**PROBLEM DESCRIPTION**
Give the lines of the material verbatim, from the first line to the line with "np.random.seed(7)", including both.

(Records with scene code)
▬▬▬▬▬▬▬▬▬▬

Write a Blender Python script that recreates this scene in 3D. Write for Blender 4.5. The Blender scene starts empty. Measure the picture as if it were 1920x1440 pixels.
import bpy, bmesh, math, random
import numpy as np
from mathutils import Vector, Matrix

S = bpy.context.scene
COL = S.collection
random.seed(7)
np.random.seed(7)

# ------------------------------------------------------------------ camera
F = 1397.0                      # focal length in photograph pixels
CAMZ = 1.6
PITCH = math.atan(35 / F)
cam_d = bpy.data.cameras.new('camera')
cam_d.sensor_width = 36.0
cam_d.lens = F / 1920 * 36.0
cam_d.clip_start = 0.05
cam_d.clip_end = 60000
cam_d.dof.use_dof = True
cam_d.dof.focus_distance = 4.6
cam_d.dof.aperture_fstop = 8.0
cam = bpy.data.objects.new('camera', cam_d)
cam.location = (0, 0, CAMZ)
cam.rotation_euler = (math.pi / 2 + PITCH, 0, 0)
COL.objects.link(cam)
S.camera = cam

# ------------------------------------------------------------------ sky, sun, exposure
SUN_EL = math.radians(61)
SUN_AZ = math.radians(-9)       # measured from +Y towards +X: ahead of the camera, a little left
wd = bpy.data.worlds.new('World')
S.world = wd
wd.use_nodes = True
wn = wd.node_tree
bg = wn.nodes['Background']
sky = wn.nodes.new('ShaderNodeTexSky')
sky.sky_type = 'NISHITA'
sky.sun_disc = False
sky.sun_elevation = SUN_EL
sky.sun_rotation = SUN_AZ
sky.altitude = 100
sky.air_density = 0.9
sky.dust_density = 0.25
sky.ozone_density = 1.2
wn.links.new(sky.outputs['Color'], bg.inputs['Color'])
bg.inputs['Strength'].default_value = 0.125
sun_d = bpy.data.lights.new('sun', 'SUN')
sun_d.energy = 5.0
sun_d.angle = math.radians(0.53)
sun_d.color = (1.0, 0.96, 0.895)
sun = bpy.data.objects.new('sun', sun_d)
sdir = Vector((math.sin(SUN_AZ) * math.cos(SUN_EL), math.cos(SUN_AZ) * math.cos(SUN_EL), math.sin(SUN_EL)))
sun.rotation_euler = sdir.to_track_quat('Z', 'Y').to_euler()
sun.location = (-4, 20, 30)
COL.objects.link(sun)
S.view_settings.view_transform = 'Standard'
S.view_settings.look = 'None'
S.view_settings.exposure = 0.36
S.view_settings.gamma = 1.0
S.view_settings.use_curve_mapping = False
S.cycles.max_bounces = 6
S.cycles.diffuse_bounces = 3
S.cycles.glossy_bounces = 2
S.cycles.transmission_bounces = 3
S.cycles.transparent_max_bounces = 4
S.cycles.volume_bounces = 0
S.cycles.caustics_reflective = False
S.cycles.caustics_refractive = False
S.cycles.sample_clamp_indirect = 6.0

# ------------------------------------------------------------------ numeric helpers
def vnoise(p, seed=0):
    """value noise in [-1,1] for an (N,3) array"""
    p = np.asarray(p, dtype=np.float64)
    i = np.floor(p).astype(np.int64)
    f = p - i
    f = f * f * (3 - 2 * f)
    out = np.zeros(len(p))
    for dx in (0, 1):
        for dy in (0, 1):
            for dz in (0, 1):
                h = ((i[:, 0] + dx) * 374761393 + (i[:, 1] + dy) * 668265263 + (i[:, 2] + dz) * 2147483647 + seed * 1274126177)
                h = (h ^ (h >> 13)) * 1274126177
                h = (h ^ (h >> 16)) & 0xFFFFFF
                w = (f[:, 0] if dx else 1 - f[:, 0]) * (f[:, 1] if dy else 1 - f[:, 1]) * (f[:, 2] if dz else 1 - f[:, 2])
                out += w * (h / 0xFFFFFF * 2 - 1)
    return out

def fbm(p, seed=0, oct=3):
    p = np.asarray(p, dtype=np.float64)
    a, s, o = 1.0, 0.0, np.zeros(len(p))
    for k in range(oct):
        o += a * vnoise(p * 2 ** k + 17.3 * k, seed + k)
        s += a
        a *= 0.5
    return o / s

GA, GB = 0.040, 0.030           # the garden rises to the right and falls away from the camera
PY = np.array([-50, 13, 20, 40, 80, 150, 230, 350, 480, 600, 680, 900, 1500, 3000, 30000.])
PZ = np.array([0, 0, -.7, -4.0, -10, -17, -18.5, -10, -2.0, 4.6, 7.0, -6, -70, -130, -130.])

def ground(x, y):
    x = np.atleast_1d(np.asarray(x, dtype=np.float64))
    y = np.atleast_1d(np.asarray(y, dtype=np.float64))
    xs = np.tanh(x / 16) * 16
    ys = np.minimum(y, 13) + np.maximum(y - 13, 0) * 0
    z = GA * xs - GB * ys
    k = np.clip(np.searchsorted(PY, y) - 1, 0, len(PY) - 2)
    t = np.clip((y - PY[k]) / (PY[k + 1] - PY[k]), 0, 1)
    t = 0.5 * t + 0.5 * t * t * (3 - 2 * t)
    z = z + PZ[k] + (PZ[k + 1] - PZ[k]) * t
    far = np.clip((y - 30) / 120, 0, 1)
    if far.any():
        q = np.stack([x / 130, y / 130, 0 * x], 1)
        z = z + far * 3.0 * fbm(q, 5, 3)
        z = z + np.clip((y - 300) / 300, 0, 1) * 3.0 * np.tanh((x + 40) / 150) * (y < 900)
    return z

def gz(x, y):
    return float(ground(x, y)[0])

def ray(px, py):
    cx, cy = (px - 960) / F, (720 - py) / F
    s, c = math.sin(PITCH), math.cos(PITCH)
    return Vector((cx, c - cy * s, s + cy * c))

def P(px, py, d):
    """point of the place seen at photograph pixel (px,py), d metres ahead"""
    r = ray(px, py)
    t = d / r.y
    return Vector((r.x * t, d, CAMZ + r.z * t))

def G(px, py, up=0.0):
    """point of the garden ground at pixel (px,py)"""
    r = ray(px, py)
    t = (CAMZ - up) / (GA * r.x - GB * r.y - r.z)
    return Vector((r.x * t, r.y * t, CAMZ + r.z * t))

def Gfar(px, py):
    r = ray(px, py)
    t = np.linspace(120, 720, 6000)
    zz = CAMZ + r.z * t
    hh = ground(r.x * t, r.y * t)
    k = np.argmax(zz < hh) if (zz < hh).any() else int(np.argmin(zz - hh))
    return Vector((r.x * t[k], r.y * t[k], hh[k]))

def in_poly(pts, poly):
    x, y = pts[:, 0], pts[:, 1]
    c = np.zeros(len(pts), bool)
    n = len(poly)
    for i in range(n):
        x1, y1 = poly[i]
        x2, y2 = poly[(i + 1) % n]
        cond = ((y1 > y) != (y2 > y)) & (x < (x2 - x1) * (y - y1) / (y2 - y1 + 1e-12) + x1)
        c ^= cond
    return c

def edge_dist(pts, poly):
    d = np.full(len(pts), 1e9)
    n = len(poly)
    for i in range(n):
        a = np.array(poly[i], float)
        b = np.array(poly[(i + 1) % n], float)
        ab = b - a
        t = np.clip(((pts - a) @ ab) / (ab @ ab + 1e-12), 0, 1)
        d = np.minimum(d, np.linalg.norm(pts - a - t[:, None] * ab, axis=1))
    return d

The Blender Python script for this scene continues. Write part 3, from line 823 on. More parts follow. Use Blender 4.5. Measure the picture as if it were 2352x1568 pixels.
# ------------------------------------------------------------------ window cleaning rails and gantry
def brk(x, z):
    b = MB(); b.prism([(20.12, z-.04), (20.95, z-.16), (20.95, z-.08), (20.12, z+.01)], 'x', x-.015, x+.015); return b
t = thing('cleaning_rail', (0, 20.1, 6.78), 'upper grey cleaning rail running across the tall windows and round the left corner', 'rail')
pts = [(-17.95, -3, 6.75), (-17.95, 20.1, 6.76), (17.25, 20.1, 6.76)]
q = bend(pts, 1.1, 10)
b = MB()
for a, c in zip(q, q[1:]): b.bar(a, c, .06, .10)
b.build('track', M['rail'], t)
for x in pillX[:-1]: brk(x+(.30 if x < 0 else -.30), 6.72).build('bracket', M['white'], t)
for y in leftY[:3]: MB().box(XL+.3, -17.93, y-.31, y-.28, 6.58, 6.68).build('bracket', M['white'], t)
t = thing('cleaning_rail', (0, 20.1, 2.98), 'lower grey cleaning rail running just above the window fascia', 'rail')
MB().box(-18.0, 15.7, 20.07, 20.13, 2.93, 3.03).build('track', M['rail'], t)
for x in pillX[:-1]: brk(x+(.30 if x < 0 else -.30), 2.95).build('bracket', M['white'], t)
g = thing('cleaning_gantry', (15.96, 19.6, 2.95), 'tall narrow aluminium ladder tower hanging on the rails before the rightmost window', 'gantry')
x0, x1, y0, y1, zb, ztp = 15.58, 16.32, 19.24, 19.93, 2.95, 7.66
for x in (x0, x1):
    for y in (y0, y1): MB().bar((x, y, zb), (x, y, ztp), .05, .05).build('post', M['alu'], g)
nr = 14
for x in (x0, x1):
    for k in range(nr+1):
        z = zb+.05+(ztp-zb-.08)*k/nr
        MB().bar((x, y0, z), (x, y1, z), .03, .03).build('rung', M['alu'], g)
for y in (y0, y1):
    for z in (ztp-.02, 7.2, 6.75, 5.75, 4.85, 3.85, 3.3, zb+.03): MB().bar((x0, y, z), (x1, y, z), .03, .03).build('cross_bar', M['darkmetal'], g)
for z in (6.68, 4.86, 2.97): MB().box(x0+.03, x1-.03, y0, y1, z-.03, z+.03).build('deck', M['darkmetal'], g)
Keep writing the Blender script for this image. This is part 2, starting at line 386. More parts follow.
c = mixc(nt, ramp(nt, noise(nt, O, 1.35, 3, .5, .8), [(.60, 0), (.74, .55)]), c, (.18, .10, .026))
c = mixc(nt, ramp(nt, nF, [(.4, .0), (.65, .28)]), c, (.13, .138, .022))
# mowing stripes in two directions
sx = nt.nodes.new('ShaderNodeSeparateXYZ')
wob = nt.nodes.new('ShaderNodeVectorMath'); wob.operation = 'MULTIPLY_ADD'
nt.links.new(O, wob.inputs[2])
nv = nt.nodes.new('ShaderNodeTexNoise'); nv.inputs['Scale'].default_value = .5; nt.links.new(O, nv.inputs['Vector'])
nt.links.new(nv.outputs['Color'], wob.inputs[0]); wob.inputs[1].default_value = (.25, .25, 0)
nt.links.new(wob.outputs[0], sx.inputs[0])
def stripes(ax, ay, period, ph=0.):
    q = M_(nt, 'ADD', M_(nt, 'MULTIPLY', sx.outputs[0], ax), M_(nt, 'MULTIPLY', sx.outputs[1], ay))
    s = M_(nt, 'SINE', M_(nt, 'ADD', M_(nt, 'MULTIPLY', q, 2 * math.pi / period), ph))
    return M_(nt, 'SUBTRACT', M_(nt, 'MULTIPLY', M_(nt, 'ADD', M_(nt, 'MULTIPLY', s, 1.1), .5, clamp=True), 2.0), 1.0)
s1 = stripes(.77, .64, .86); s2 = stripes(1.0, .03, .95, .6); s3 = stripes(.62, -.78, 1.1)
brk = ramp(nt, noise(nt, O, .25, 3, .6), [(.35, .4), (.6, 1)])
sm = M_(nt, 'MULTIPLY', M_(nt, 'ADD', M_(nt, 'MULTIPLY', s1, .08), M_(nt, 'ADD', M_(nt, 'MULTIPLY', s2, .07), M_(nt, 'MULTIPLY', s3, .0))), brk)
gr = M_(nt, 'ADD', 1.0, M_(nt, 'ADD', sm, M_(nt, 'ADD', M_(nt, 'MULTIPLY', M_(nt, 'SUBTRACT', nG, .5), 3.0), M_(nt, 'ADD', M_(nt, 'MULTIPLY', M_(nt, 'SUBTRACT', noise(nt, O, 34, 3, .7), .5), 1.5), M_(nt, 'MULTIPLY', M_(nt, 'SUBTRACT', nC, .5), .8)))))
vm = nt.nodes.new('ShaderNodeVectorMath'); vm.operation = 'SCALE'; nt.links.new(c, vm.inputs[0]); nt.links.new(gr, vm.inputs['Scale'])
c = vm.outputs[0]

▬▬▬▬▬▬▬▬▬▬

**PROBLEM SOLUTION**
Write a Blender Python script that recreates this scene in 3D. Write for Blender 4.5. The Blender scene starts empty. Measure the picture as if it were 1920x1440 pixels.
import bpy, bmesh, math, random
import numpy as np
from mathutils import Vector, Matrix

S = bpy.context.scene
COL = S.collection
random.seed(7)
np.random.seed(7)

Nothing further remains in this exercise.